The Left Will Not Go Quietly

Not since the heady days of George McGovern, whose capture of the Democratic Party in 1972 ended in utter ignominy with the Nixon landslide, have two political parties been as deeply and bitterly divided as they were in this latest election, which ended on a clear if unexpected note of triumph for Donald J. Trump. Breaching the Blue Wall by the early hours of November 6 and then smashing his way to a complete conquest of the popular vote, a free and fair election has thus catapulted him to become the next president of the United States.

What an astonishment it proved to be. My wife and I went to bed the night before glumly aware that only bad news would greet us the following day. But like the little boy in that magical movie who, thanks to a father’s sacrificial love, gets to take the tank home, we nearly died laughing for all the joy we felt on hearing the news.

But even with a clean sweep of the White House, including both Houses of Congress and a Supreme Court firmly committed to the rule of law, will a Trump victory make any real difference in the end if the Democrats refuse to go along with the results?

Won’t it instead confirm their worst fears regarding this most hateful man, who from the very beginning they have assiduously sought to vilify and destroy? Yes, they will certainly have to agree to a peaceful transfer of power, to which end both Kamala and her boss, Joe Biden, have already sent their brief congratulatory messages. But it is one thing to concede the outcome of a contest you failed to win—which Kamala managed, belatedly, to do—and something else again to lay down the weapons with which you have been waging an ongoing war. “I do not concede the fight that fueled this campaign,” she added defiantly.

So, to actually hand over the keys to the Executive Office, to authorize the exercise of real power and authority to someone you’d been regularly referring to as another Hitler, how exactly is that going to work? Especially after having referred to millions of his supporters as no better than garbage.

Oh, yes, and let’s not forget the two failed assassination attempts, not to mention any number of lawfare attempts to lock him up for the rest of his life. “If Democrats and other zealous anti-Trumpers are sincere in their proclaimed conceit that Trump is a fierce, unprecedented threat to American democracy,” wrote Andrew McCarthy on the eve of the election, “then they are going to use every potential legal means at their disposal to deny him the presidency.” Including, he suggested, using the January 6 case alleging a conspiracy to cause an insurrection as grounds for the Congress to disqualify him from ever serving.

Even supposing Trump, fresh from his victory, were feeling magnanimous enough to offer Joe Biden a pardon for his own son, would such a gesture endear him to people determined to put him in a maximum-security prison cell?

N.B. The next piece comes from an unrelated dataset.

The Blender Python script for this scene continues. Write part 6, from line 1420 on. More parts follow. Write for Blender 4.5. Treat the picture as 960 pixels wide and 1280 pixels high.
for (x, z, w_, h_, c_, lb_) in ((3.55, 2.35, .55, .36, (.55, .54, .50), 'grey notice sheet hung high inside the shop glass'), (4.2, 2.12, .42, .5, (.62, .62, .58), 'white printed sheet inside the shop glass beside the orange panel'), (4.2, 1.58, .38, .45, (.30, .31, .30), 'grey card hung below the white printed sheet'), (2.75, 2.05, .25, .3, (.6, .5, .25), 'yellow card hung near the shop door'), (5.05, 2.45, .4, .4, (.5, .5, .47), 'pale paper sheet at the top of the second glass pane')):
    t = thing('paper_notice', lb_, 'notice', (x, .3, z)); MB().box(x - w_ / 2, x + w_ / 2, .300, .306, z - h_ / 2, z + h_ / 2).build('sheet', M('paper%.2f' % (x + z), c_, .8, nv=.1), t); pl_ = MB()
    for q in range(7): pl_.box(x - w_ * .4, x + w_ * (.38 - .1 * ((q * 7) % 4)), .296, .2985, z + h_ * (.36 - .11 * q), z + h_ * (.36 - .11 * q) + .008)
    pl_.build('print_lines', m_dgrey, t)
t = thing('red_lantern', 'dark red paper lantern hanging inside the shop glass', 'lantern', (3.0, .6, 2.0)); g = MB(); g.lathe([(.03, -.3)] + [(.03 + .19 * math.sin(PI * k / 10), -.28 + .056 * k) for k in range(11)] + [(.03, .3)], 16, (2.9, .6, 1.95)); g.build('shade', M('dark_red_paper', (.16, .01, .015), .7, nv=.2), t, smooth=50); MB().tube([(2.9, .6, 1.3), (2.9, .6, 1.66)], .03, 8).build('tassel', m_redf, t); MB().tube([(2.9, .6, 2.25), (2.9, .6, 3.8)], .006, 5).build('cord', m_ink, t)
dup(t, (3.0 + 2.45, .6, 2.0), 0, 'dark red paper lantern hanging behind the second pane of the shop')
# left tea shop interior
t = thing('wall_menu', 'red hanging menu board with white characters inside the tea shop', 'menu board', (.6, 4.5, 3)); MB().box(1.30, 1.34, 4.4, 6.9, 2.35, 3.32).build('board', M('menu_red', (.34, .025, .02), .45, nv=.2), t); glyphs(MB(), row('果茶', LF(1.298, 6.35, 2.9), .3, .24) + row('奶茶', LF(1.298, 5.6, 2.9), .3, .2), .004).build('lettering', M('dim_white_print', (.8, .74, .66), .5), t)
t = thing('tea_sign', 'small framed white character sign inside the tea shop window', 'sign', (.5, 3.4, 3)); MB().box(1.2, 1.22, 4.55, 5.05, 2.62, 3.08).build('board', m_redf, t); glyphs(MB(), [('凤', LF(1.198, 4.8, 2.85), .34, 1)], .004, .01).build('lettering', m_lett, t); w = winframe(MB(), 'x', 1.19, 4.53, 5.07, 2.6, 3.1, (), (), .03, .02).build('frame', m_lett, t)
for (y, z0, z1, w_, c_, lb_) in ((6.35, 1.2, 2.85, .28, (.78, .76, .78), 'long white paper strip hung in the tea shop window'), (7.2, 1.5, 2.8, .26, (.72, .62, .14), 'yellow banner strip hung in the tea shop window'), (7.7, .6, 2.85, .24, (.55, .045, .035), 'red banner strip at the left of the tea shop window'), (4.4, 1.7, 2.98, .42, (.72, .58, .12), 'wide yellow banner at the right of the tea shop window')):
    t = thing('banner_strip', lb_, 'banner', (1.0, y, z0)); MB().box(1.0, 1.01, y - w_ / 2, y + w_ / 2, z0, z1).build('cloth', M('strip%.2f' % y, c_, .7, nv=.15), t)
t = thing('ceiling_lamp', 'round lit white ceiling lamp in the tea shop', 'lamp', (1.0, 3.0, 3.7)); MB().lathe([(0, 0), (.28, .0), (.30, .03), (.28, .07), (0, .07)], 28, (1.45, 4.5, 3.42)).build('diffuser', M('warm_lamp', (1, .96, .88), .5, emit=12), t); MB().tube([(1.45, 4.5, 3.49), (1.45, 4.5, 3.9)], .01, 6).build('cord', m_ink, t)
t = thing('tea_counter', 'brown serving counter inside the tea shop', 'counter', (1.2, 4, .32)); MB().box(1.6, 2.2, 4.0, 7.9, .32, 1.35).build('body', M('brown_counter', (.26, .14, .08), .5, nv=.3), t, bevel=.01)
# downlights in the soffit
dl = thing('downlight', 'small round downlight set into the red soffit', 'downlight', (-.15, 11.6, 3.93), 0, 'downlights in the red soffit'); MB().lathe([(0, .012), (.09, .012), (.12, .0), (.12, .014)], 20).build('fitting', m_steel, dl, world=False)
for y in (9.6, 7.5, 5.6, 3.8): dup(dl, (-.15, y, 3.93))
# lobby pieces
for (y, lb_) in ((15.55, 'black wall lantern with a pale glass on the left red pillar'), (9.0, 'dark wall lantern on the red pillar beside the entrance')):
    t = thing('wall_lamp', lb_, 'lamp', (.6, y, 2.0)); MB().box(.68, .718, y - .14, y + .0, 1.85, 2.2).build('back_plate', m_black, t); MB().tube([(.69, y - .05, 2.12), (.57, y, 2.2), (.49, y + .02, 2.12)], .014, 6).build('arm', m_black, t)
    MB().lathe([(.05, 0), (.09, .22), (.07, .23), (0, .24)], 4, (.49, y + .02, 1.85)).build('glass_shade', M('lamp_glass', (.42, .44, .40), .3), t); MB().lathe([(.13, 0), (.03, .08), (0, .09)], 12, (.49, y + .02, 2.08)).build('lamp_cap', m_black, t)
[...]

The idea seems positively surreal.

So, what exactly can we expect in the wake of Trump’s winning the election? Would the current commander in chief, Joe Biden, be prepared to call out federal troops to ensure an orderly and peaceful transfer of power amid riots and protests aimed at preventing an alleged neo-Nazi from becoming the next president and leader of the Free World? Will that be the profile in courage we’ll be looking for in the weeks following a majority of voters having delivered their verdict declaring Donald Trump the next president? That thanks to Joe Biden’s resolute leadership in a time of national crisis, there will be peace in the land to allow his duly-elected replacement to occupy the office he will thereupon vacate?

Does anyone believe that will actually happen?

Such a long way we have come since 1972! The left wing of the Democratic Party may have gone completely bonkers back then, but at least enough of the rank and file remained sufficiently loyal to the Roosevelt-Kennedy legacy they grew up with and prospered under to prevent the McGovernites from running the entire show, much less the rest of the country, which delivered a 60 percent-plus popular vote majority to the Republicans.

My father, a diehard Democrat for years and years, did not hesitate for a moment to jump ship and cast his lot with Nixon, later becoming one of those numberless Reagan Democrats who never looked back. And to think that despite passage of the 26th amendment allowing 18-to-20-year-old Americans the right to vote, a measure McGovern himself helped midwife, it was simply not enough to get him elected.

Of course, what finally did poor George McGovern in, leaving aside the obvious advantage of Nixon being a successful incumbent, was the fact that, thanks to efforts led by his chief Democratic rival in the primary fight, Hubert Humphrey, he’d been tainted with the charge of being squishy on three hot-button issues most Americans were still very much opposed to: amnesty for draft dodgers; acid for all the dropouts and the druggies; and abortion for anyone who didn’t want to be pregnant.